What is wrong with following trivial argument in proving that fundamental groups of higher order spheres are trivial?
As we know $\mathbb{S^n} - p$ is homeomorphic to $\mathbb{R^n}$, where $p$ is pole of sphere.
So, all loops based on some point of sphere say $s$, not passing through $p$ will be nullhomotopic as $\mathbb{R^n}$ is convex space.
Now apply some rotation about any axis. Given new sphere will be homeomorphic to older one just with transformed pole from $p$ to $p'$ and now all loops based on $s$ passing through $p$ will also be nullhomotopic.
So, all loops based on $s$ are nullhomotopic and so $\pi_1(\mathbb{S^n},s) ={0}$
The problem with this argument is that there are loops $\alpha:I\to \mathbb{S}^n$ which are surjective, they cover entire sphere.

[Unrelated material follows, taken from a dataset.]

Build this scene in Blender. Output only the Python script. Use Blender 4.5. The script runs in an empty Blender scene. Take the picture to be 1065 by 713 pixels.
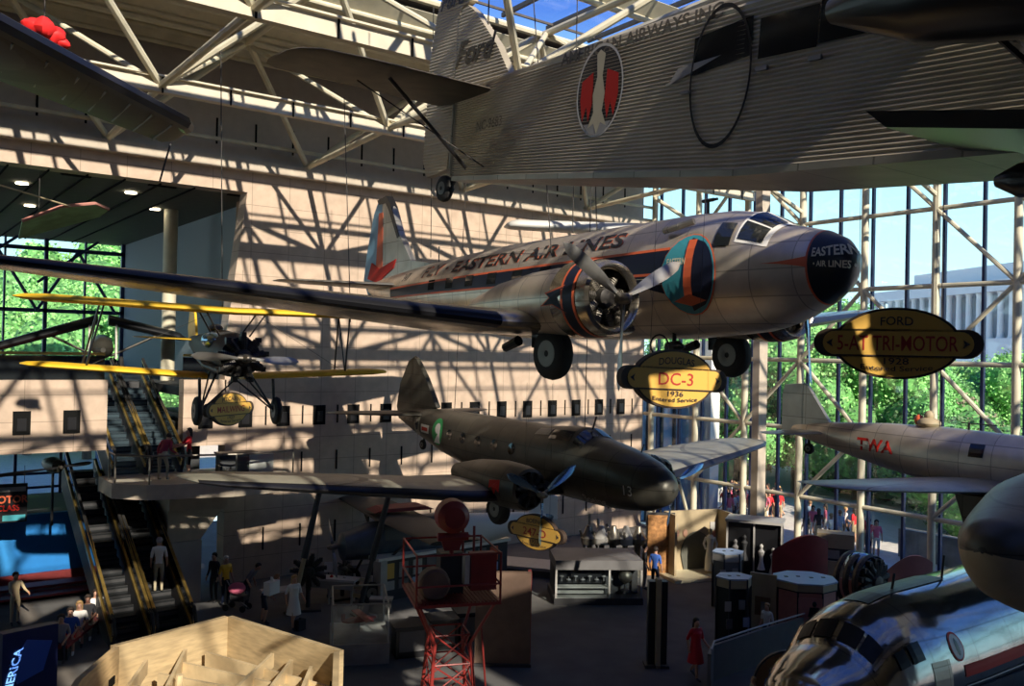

Such loops are known as space-filling curves and they exist for any $n\geq 1$ by the Hahn-Mazurkiewicz theorem. Such loops always pass through (any) $p\in \mathbb{S}^n$ regardless of applied rotation (or any other homeomorphism). And so there is no valid choice of $p$ (as a point that $\alpha$ misses).
However it is the case that every loop is homotopic to a non-surjective loop. You can apply the following reasoning Proving directly that $S^2$ is simply connected: is a surjective loop homotopic to a non-surjective one? to any $S^n$ for $n\geq 2$. And with that missing piece your proof is complete.